The Trump Administration will take key steps to finalize a sale of oil drilling leases in the sensitive Arctic National Wildlife Refuge (ANWR) in Alaska just before Democrat Joseph Biden, who opposes drilling there, becomes president, a government spokeswoman said on Nov. 13.
The White House will be sending out a call for nominations in coming days, according to a spokeswoman for the U.S. Bureau of Land Management in Anchorage, Alaska. A call for nominations is a request to energy companies on what specific land areas should be offered for sale.
That would start the clock on a 60-day period before sales could take place in ANWR, where drilling had been banned for decades before a Republican-led tax legislation signed in 2017 removed that ban.

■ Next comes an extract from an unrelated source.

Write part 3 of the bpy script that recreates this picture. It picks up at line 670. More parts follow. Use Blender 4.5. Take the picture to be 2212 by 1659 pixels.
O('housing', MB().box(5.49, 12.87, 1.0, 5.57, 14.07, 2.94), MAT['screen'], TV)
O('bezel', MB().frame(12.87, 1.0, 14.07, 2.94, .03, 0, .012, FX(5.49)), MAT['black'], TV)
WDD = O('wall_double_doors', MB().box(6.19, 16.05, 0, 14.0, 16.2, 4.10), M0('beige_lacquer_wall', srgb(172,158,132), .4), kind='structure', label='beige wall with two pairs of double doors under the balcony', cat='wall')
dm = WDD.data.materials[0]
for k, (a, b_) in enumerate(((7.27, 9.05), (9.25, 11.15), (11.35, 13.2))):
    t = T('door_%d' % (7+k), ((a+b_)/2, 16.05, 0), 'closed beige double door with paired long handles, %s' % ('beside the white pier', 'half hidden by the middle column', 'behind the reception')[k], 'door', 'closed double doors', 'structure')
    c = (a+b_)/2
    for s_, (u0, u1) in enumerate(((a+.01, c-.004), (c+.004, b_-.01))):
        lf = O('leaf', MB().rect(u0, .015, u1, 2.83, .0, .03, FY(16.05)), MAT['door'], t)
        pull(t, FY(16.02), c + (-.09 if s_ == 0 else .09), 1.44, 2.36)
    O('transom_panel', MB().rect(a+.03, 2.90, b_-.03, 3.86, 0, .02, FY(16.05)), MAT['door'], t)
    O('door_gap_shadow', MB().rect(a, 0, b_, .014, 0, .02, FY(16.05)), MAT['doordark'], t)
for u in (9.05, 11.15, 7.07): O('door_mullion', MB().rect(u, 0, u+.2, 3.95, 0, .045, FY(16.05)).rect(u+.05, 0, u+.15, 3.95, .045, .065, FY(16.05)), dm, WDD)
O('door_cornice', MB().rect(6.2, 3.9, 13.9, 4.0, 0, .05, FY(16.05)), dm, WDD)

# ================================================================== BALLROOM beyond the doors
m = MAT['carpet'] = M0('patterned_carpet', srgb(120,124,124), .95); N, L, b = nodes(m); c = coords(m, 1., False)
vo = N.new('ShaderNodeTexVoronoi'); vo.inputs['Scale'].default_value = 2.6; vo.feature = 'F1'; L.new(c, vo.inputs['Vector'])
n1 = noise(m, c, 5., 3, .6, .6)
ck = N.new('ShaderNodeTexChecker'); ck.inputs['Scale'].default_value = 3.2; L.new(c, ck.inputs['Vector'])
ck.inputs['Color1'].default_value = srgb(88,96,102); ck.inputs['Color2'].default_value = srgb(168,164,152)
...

Biden opposes drilling in ANWR, while lawmakers in Alaska have long pushed to open up the ecologically sensitive area for oil and gas exploration.
"With its electoral fate sealed and its days left in office numbered, this lease sale is one more box the Trump administration is trying to check off for its oil industry allies before vacating the White House in January," said Adam Kolton, executive director at the Alaska Wilderness League, which opposes drilling in ANWR.
Following a 30-day period after the call for nominations, the government would have to issue a notice for an impending sale of leases. Thirty days after that notice, the sale would take place. That would put a potential sale just before Biden's inauguration on Jan. 20.
Alaska produces roughly 500,000 bbl/d of crude oil, far below its peak of 2 million bbl/d in the late 1980s.
Bloomberg reported the news earlier on Nov. 13.
The White House finalized a plan to allow drilling earlier this year. The 19 million acre (7.7 million hectares) refuge is home to Native tribes as well as wildlife populations including Porcupine caribou and polar bears. In recent months, several big U.S. banks have said they would not finance oil and gas projects in the Arctic region.
The sloping terrain and lack of water makes ANWR less advantageous for drilling than the National Petroleum Reserve, or NPR-A, which occupies the westernmost part of the North Slope, scientists have said.